Water-related projects commanded about 10% of total development finance in 2020, down from roughly 30% in 2000. The report outlines the critical role multilateral development banks can play in strengthening the water cycle, from underpinning the natural infrastructure of the hydrological cycle to mobilizing private capital for natural and hybrid infrastructure solutions. It also highlights a clear global divide in what it calls the “virtual water trade” — the hidden flow of water in food and other commodities. The biggest water exporters are often emerging economies with strong agricultural sectors and a high dependence on water-intensive exports.

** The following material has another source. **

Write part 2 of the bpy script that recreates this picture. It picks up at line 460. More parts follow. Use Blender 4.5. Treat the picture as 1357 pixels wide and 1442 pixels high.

In contrast, major importers such as the United States, Japan, Germany, and the United Kingdom are high-income nations that increasingly outsource water-intensive production.
AIIB President Zou Jiayi stressed the systemic nature of the water challenge and the need for targeted investment. “Water underpins biodiversity and ecological resilience, economic performance and social stability, yet it is rarely understood and managed as the interconnected system it is,” she said. “As climate change continues to reshape the water cycle, more attention must be given to generate investment for mitigation and adaptation measures.” The report calls for investment in both natural infrastructure that regulates water flows and maintains quality, and in engineered systems that manage storage, supply, and protection. Aligning these two approaches, the report concludes, creates an opportunity to shift from a growing global water crisis toward a more resilient and investable future.
AIIB Chief Economist Erik Berglof described the hydrological cycle in broader environmental terms. “The hydrological cycle acts as a powerful environmental pump, with forests transpiring moisture and replenishing giant atmospheric rivers of freshwater,” he said. “It is a global thermostat, regulating climate through evaporation and cloud formation.” He added that scientists, policymakers, and the financial world must now urgently come together to safeguard what he called a critical global life-support system. The report frames this challenge as a transformation — from water bankruptcy into water bankability, and from systemic risk into a foundation for sustainable development.